• Brief
The material below should be written out in full and exactly; pictures stay out of the copy.
>> Begin Given data
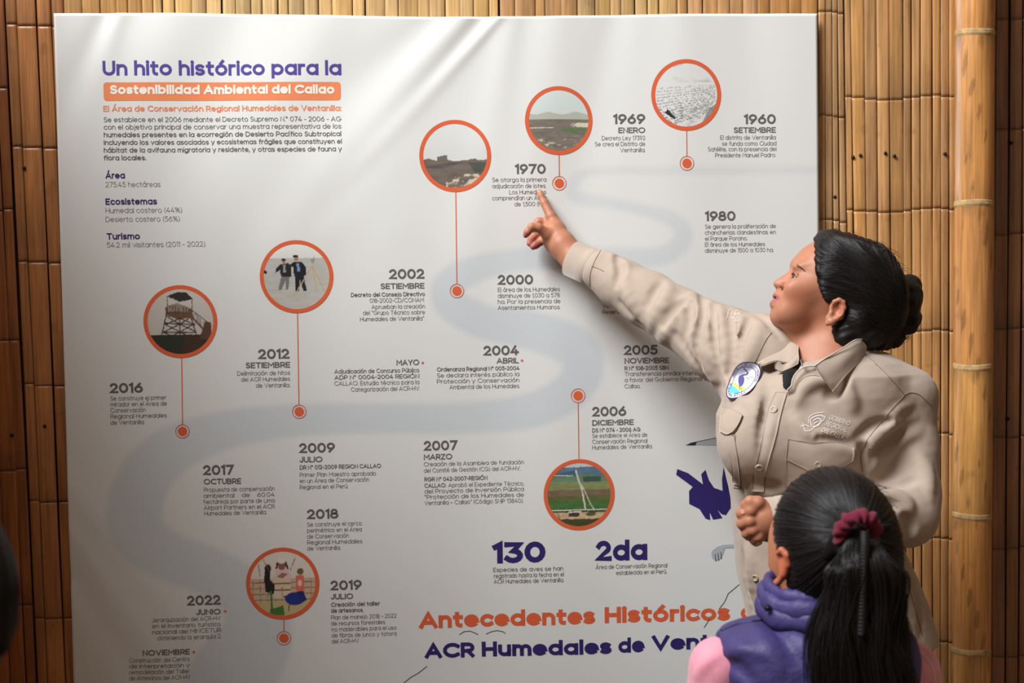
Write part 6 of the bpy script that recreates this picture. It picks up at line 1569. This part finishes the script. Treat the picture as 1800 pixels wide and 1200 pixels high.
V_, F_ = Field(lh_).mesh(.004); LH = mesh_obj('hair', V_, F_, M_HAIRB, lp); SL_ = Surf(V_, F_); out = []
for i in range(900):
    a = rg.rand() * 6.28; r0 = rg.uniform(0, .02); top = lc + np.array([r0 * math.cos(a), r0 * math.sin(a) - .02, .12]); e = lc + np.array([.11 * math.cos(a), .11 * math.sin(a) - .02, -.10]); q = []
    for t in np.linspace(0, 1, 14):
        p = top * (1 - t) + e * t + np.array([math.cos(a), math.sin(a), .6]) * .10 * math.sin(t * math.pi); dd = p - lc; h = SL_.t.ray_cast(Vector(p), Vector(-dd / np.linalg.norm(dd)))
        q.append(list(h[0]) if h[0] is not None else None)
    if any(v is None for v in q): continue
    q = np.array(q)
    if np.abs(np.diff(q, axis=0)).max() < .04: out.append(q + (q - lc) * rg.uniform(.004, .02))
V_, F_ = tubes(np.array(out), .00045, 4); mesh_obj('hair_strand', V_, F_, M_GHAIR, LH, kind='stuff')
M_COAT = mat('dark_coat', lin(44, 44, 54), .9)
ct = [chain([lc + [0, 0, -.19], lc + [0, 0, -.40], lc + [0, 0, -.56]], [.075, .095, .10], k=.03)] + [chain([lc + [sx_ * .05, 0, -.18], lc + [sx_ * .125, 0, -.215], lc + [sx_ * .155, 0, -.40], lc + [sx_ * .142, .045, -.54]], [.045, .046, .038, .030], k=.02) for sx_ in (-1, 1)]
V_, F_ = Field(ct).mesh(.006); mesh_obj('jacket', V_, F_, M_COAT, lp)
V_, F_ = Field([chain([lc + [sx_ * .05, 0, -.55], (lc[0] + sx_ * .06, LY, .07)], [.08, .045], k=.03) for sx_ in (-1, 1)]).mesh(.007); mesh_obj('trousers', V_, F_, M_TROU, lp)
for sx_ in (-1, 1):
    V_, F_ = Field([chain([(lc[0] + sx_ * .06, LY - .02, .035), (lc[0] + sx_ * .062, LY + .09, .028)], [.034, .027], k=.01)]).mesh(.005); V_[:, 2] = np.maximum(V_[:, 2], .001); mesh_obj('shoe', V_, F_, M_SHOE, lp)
>> End Given data
• Full output
Write part 6 of the bpy script that recreates this picture. It picks up at line 1569. This part finishes the script. Treat the picture as 1800 pixels wide and 1200 pixels high.
V_, F_ = Field(lh_).mesh(.004); LH = mesh_obj('hair', V_, F_, M_HAIRB, lp); SL_ = Surf(V_, F_); out = []
for i in range(900):
    a = rg.rand() * 6.28; r0 = rg.uniform(0, .02); top = lc + np.array([r0 * math.cos(a), r0 * math.sin(a) - .02, .12]); e = lc + np.array([.11 * math.cos(a), .11 * math.sin(a) - .02, -.10]); q = []
    for t in np.linspace(0, 1, 14):
        p = top * (1 - t) + e * t + np.array([math.cos(a), math.sin(a), .6]) * .10 * math.sin(t * math.pi); dd = p - lc; h = SL_.t.ray_cast(Vector(p), Vector(-dd / np.linalg.norm(dd)))
        q.append(list(h[0]) if h[0] is not None else None)
    if any(v is None for v in q): continue
    q = np.array(q)
    if np.abs(np.diff(q, axis=0)).max() < .04: out.append(q + (q - lc) * rg.uniform(.004, .02))
V_, F_ = tubes(np.array(out), .00045, 4); mesh_obj('hair_strand', V_, F_, M_GHAIR, LH, kind='stuff')
M_COAT = mat('dark_coat', lin(44, 44, 54), .9)
ct = [chain([lc + [0, 0, -.19], lc + [0, 0, -.40], lc + [0, 0, -.56]], [.075, .095, .10], k=.03)] + [chain([lc + [sx_ * .05, 0, -.18], lc + [sx_ * .125, 0, -.215], lc + [sx_ * .155, 0, -.40], lc + [sx_ * .142, .045, -.54]], [.045, .046, .038, .030], k=.02) for sx_ in (-1, 1)]
V_, F_ = Field(ct).mesh(.006); mesh_obj('jacket', V_, F_, M_COAT, lp)
V_, F_ = Field([chain([lc + [sx_ * .05, 0, -.55], (lc[0] + sx_ * .06, LY, .07)], [.08, .045], k=.03) for sx_ in (-1, 1)]).mesh(.007); mesh_obj('trousers', V_, F_, M_TROU, lp)
for sx_ in (-1, 1):
    V_, F_ = Field([chain([(lc[0] + sx_ * .06, LY - .02, .035), (lc[0] + sx_ * .062, LY + .09, .028)], [.034, .027], k=.01)]).mesh(.005); V_[:, 2] = np.maximum(V_[:, 2], .001); mesh_obj('shoe', V_, F_, M_SHOE, lp)